The material below should be written out in full and exactly; pictures stay out of the copy.

• • • •

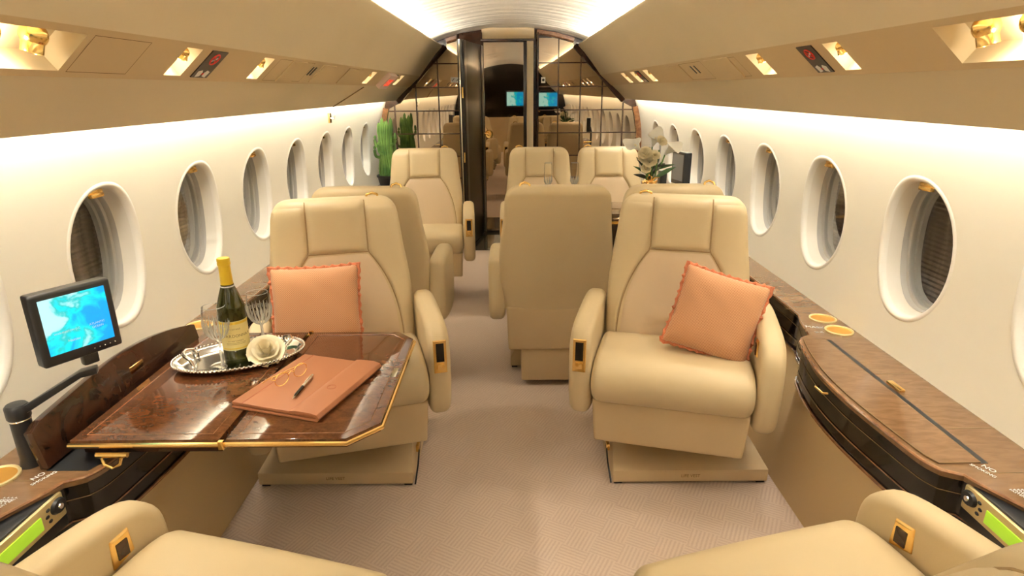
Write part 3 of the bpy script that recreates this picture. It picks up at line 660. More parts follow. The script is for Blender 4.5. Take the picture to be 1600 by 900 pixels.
# ------------------------------------------------------------------ seats
def back_fns(wb):
    def cl(v): return -.005 + .165 * v ** 1.05
    def ch(v): return .385 + .565 * v
    def hw(v):
        b = wb / 2; base = b * (.965 + .035 * math.sin(PI * min(1, v / .7)) - .10 * max(0, (v - .45) / .55) ** 1.4)
        if v > .90: t_ = (v - .90) / .10; base -= .055 * (1 - math.sqrt(max(0, 1 - t_ * t_ * .97)))
        return base
    def th(v):
        t_ = .135 - .03 * v
        if v > .93: t_ *= math.sqrt(max(.0, 1 - ((v - .93) / .07) ** 2 * .72))
        return t_
    return cl, ch, hw, th
mesh_cache = {}
def seat_meshes(ws, wb):
    key = (ws, wb)
    if key in mesh_cache: return mesh_cache[key]
    cl, ch, hw, th = back_fns(wb); R = {}
    def cy(v): return cl(v) + (.135 - .03 * v) / 2
    def surf(x, v, proud):
        h_ = hw(v); q = min(.9999, abs(x) / h_); y = cy(v) - th(v) / 2 * (1 - q ** 4.5) ** (1 / 4.5)
        return (x, y - proud, ch(v) + proud * .25)
    # shell
    rs = []
    vs_ = [i / 26 * .93 for i in range(27)] + [.93 + .07 * i / 7 for i in range(1, 8)]
    for v in vs_:
        r_ = []
        for j in range(44):
            a = 2 * PI * j / 44; c_, s2 = math.cos(a), math.sin(a)
            r_.append((hw(v) * math.copysign(abs(c_) ** .42, c_), cy(v) + th(v) / 2 * math.copysign(abs(s2) ** .42, s2), ch(v)))
        rs.append(r_)
    R['backrest'] = MB().rings(rs).mesh('backrest', M['leather_dark'] if 0 else M['leather'], 50)
    def pil(u, k=6): return max(0, 1 - abs(2 * u - 1) ** k)
    def xs(v):
        f = wb / .5
        return (.103 if v >= .68 else .103 + .102 * (1 - (v / .68) ** 3)) * f
    NV = 40
    for sg in (-1, 1):
        rows = []
        for i in range(NV + 1):
            v = .01 + .965 * i / NV; x0, x1 = xs(v) + .001, hw(v) * .992; row = []
            for j in range(17):
                u = j / 16; pr = -.004 + .013 * pil(u, 8) ** .6 * (pil(i / NV, 14) ** .5)
                row.append(surf(sg * (x0 + (x1 - x0) * u), v, pr))
            rows.append(row)
        R['bolster%d' % sg] = MB().grid(rows).mesh('bolster', M['leather'], 70)
    def patch(v0, v1, amp, k, n=24):
        rows = []
        for i in range(n + 1):
            v = v0 + (v1 - v0) * i / n; row = []
            for j in range(21):
                u = j / 20; pr = -.004 + amp * pil(u, k) ** .6 * pil(i / n, k + 6) ** .6
                row.append(surf((2 * u - 1) * (xs(v) - .001), v, pr))
            rows.append(row)
        return MB().grid(rows)
    R['centre_panel'] = patch(.0, .678, .0105, 10, 30).mesh('centre_panel', M['leather_panel'], 70)
    R['headrest'] = patch(.682, 1.0, .021, 8).mesh('headrest', M['leather'], 70)
    sm = MB()
    for sg in (-1, 1):
        sm.tube([surf(sg * xs(.01 + .98 * i / 40), .01 + .98 * i / 40, .0008) for i in range(41)], .0022, 5)
    sm.tube([surf(x * xs(.69), .68, .0008) for x in (-1, -.5, 0, .5, 1)], .0022, 5)
    R['seam'] = sm.mesh('back_seam', M['leather_seam'], 60)
    prof = cr([(-.255, .345), (-.295, .350), (-.322, .385), (-.33, .43), (-.308, .472), (-.25, .493), (-.12, .488), (.03, .470), (.06, .44), (.06, .36), (-.1, .345)], 4)
    R['seat_cushion'] = loft_x(prof, ws, .03, 6, .004).mesh('seat_cushion', M['leather'], 60)
    R['skirt'] = MB().rings([[(-ws / 2 + .012, -.275, .19), (ws / 2 - .012, -.275, .19), (ws / 2 - .012, .13, .19), (-ws / 2 + .012, .13, .19)],
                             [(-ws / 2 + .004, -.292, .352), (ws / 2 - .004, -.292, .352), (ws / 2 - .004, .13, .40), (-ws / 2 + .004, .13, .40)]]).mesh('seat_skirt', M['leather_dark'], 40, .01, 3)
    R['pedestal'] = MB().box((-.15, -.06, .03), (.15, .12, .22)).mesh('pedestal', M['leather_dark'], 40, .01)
    mesh_cache[key] = R; return R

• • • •

> _RESPONSE TO THIS TASK_
Write part 3 of the bpy script that recreates this picture. It picks up at line 660. More parts follow. The script is for Blender 4.5. Take the picture to be 1600 by 900 pixels.
# ------------------------------------------------------------------ seats
def back_fns(wb):
    def cl(v): return -.005 + .165 * v ** 1.05
    def ch(v): return .385 + .565 * v
    def hw(v):
        b = wb / 2; base = b * (.965 + .035 * math.sin(PI * min(1, v / .7)) - .10 * max(0, (v - .45) / .55) ** 1.4)
        if v > .90: t_ = (v - .90) / .10; base -= .055 * (1 - math.sqrt(max(0, 1 - t_ * t_ * .97)))
        return base
    def th(v):
        t_ = .135 - .03 * v
        if v > .93: t_ *= math.sqrt(max(.0, 1 - ((v - .93) / .07) ** 2 * .72))
        return t_
    return cl, ch, hw, th
mesh_cache = {}
def seat_meshes(ws, wb):
    key = (ws, wb)
    if key in mesh_cache: return mesh_cache[key]
    cl, ch, hw, th = back_fns(wb); R = {}
    def cy(v): return cl(v) + (.135 - .03 * v) / 2
    def surf(x, v, proud):
        h_ = hw(v); q = min(.9999, abs(x) / h_); y = cy(v) - th(v) / 2 * (1 - q ** 4.5) ** (1 / 4.5)
        return (x, y - proud, ch(v) + proud * .25)
    # shell
    rs = []
    vs_ = [i / 26 * .93 for i in range(27)] + [.93 + .07 * i / 7 for i in range(1, 8)]
    for v in vs_:
        r_ = []
        for j in range(44):
            a = 2 * PI * j / 44; c_, s2 = math.cos(a), math.sin(a)
            r_.append((hw(v) * math.copysign(abs(c_) ** .42, c_), cy(v) + th(v) / 2 * math.copysign(abs(s2) ** .42, s2), ch(v)))
        rs.append(r_)
    R['backrest'] = MB().rings(rs).mesh('backrest', M['leather_dark'] if 0 else M['leather'], 50)
    def pil(u, k=6): return max(0, 1 - abs(2 * u - 1) ** k)
    def xs(v):
        f = wb / .5
        return (.103 if v >= .68 else .103 + .102 * (1 - (v / .68) ** 3)) * f
    NV = 40
    for sg in (-1, 1):
        rows = []
        for i in range(NV + 1):
            v = .01 + .965 * i / NV; x0, x1 = xs(v) + .001, hw(v) * .992; row = []
            for j in range(17):
                u = j / 16; pr = -.004 + .013 * pil(u, 8) ** .6 * (pil(i / NV, 14) ** .5)
                row.append(surf(sg * (x0 + (x1 - x0) * u), v, pr))
            rows.append(row)
        R['bolster%d' % sg] = MB().grid(rows).mesh('bolster', M['leather'], 70)
    def patch(v0, v1, amp, k, n=24):
        rows = []
        for i in range(n + 1):
            v = v0 + (v1 - v0) * i / n; row = []
            for j in range(21):
                u = j / 20; pr = -.004 + amp * pil(u, k) ** .6 * pil(i / n, k + 6) ** .6
                row.append(surf((2 * u - 1) * (xs(v) - .001), v, pr))
            rows.append(row)
        return MB().grid(rows)
    R['centre_panel'] = patch(.0, .678, .0105, 10, 30).mesh('centre_panel', M['leather_panel'], 70)
    R['headrest'] = patch(.682, 1.0, .021, 8).mesh('headrest', M['leather'], 70)
    sm = MB()
    for sg in (-1, 1):
        sm.tube([surf(sg * xs(.01 + .98 * i / 40), .01 + .98 * i / 40, .0008) for i in range(41)], .0022, 5)
    sm.tube([surf(x * xs(.69), .68, .0008) for x in (-1, -.5, 0, .5, 1)], .0022, 5)
    R['seam'] = sm.mesh('back_seam', M['leather_seam'], 60)
    prof = cr([(-.255, .345), (-.295, .350), (-.322, .385), (-.33, .43), (-.308, .472), (-.25, .493), (-.12, .488), (.03, .470), (.06, .44), (.06, .36), (-.1, .345)], 4)
    R['seat_cushion'] = loft_x(prof, ws, .03, 6, .004).mesh('seat_cushion', M['leather'], 60)
    R['skirt'] = MB().rings([[(-ws / 2 + .012, -.275, .19), (ws / 2 - .012, -.275, .19), (ws / 2 - .012, .13, .19), (-ws / 2 + .012, .13, .19)],
                             [(-ws / 2 + .004, -.292, .352), (ws / 2 - .004, -.292, .352), (ws / 2 - .004, .13, .40), (-ws / 2 + .004, .13, .40)]]).mesh('seat_skirt', M['leather_dark'], 40, .01, 3)
    R['pedestal'] = MB().box((-.15, -.06, .03), (.15, .12, .22)).mesh('pedestal', M['leather_dark'], 40, .01)
    mesh_cache[key] = R; return R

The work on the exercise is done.